The country is lagging on targets to replace coal-fired BFs with EAF technology, which uses recycled steel rather than iron ore. Of the more than 250 green steel projects announced globally, only about 15 percent are in China, and EAF penetration has stagnated at 9-10 percent for the past five years despite policy support. By 2030, however, three-quarters of China’s BF capacity will reach midlife, forcing a critical choice to reline these furnaces, locking in two more decades of emissions, or replace them with lower-carbon EAF units, which are costlier upfront but crucial for climate targets.
Ideally, China’s existing EAF capacity of around 150 million metric tons would be enough to meet the 15 percent target, but utilization rates have remained low, as reported by U.S. think tank Global Energy Monitor.
Further, the country’s share of EAF-made steel reached 10 percent in 2024, slightly higher than 9.7 percent a year earlier, according to United Kingdom-based consulting firm Wood Mackenzie.

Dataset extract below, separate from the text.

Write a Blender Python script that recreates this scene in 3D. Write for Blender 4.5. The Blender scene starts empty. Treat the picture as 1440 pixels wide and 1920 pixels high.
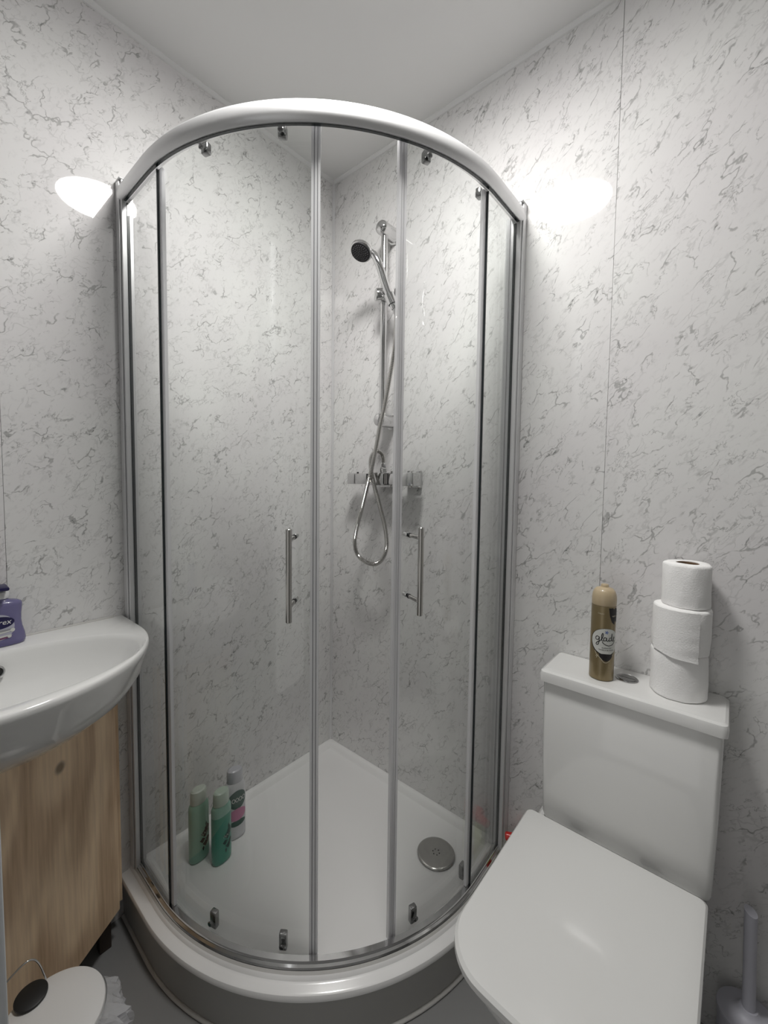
import bpy, bmesh, math, random
from mathutils import Vector, Matrix
PI = math.pi
rnd = random.Random(7)
scn = bpy.context.scene
COL = scn.collection
# ------------------------------------------------------------ camera
cd = bpy.data.cameras.new('camera'); cam = bpy.data.objects.new('camera', cd); COL.objects.link(cam)
F, YAW, PIT, ROL = 781.69, .7192, .0575, .0114
fw = Vector((-math.sin(YAW)*math.cos(PIT), math.cos(YAW)*math.cos(PIT), -math.sin(PIT)))
r0 = Vector((math.cos(YAW), math.sin(YAW), 0)); u0 = r0.cross(fw)
rr = r0*math.cos(ROL)+u0*math.sin(ROL); uu = u0*math.cos(ROL)-r0*math.sin(ROL)
M = Matrix.Identity(4)
for i in range(3):
    M[i][0], M[i][1], M[i][2] = rr[i], uu[i], -fw[i]
M[0][3], M[1][3], M[2][3] = 1.2666, -1.1942, 1.2603
cam.matrix_world = M
cd.sensor_fit = 'VERTICAL'; cd.sensor_height = 36; cd.lens = F/1920*36
cd.shift_x = 22.6/1920; cd.shift_y = -19.4/1920; cd.clip_start = .02
scn.camera = cam
# ------------------------------------------------------------ world, exposure
w = bpy.data.worlds.new('world'); scn.world = w; w.use_nodes = True
w.node_tree.nodes['Background'].inputs[0].default_value = (1, .985, .96, 1)  # added fill light, let in by the doorway to brighten surfaces facing the camera
w.node_tree.nodes['Background'].inputs[1].default_value = 0.6
scn.view_settings.view_transform = 'Standard'; scn.view_settings.look = 'None'
scn.view_settings.gamma = 1; scn.view_settings.use_curve_mapping = False
scn.view_settings.exposure = 0.0
LAMP_STRENGTH = 81
scn.cycles.use_denoising = True
scn.cycles.max_bounces = 8; scn.cycles.diffuse_bounces = 5; scn.cycles.glossy_bounces = 4; scn.cycles.use_adaptive_sampling = True; scn.cycles.adaptive_threshold = .025
scn.cycles.transparent_max_bounces = 20; scn.cycles.caustics_reflective = False; scn.cycles.caustics_refractive = False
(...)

Declining steel demand, low recycling rates, limited recycled steel supplies, electricity supply restrictions and lingering overcapacity concerns are hindering the move toward lower-emission steel production in China.

Policy changes and support
China is implementing a carefully sequenced policy framework that avoids the disruptive steel production crackdowns of past years.
The country’s Ministry of Industry and Information Technology is planning continued annual output cuts, a ban on new steel capacity and a removal of outdated assets while supporting technologically advanced enterprises and targeting 4 percent annual growth in value-added steel output through this year. New capacity can be added only if 1.5 times of existing capacity is eliminated, and 80 percent of total capacity had to meet ultra-low emission standards by the end of 2025.
At the same time, Beijing is directing subsidies and financing toward specialty alloys, automotive steel and green steel while deprioritizing construction rebar and commodity-grade materials.
ResponsibleSteel and other certification entities also are moving BF steel toward green steel categories with decarbonization phases and material sourcing progress levels.
Amid the challenges, several green steel projects and plans are emerging, though they still are modest relative to the industry’s size.
China intends to continue annual steel output cuts through this year, expand pilot projects in hydrogen metallurgy, deepen digital and energy-efficiency upgrades and accelerate large-scale consolidation to raise the top 10 steelmakers’ share from 44 percent to 60 percent.
The Chinese central government also aims to steer demand growth toward electrification, electric vehicles, renewable energy and artificial intelligence-related industries, sectors that are expected to account for 10 percent of steel demand by 2030 compared with declining contributions from construction and housing.
Some Chinese steelmakers have begun rolling out early-stage projects that are aimed at hydrogen metallurgy and ultra-low emission processes. Baowu’s Zhanjiang pilot integrates hydrogen-enriched BF injection while planning for a future DRI module, creating a path to gradually reduce coke dependency. Baowu’s Zhanjiang Iron and Steel Zero-Carbon Demonstration Plant’s 1 million-metric-ton hydrogen-based shaft furnace began production in December 2023. This plant could reduce 500,000 metric tons of CO2 emissions per year compared with BF steel, Baowu says.
Also, HBIS Group’s Xuangang demonstration plant is testing hydrogen-rich smelting technologies and advanced pelletization processes designed for future hydrogen-DRI integration. The company’s 1.2 million-ton hydrogen pilot plant delivered its first green DRI products in 2023 with 94 percent metallization and emissions reductions compared with BF-BOF production. It is ramping up to planned capacity.
Though modest in scale compared with the country’s vast steel system, these projects mark the first steps in a broader industrial shift.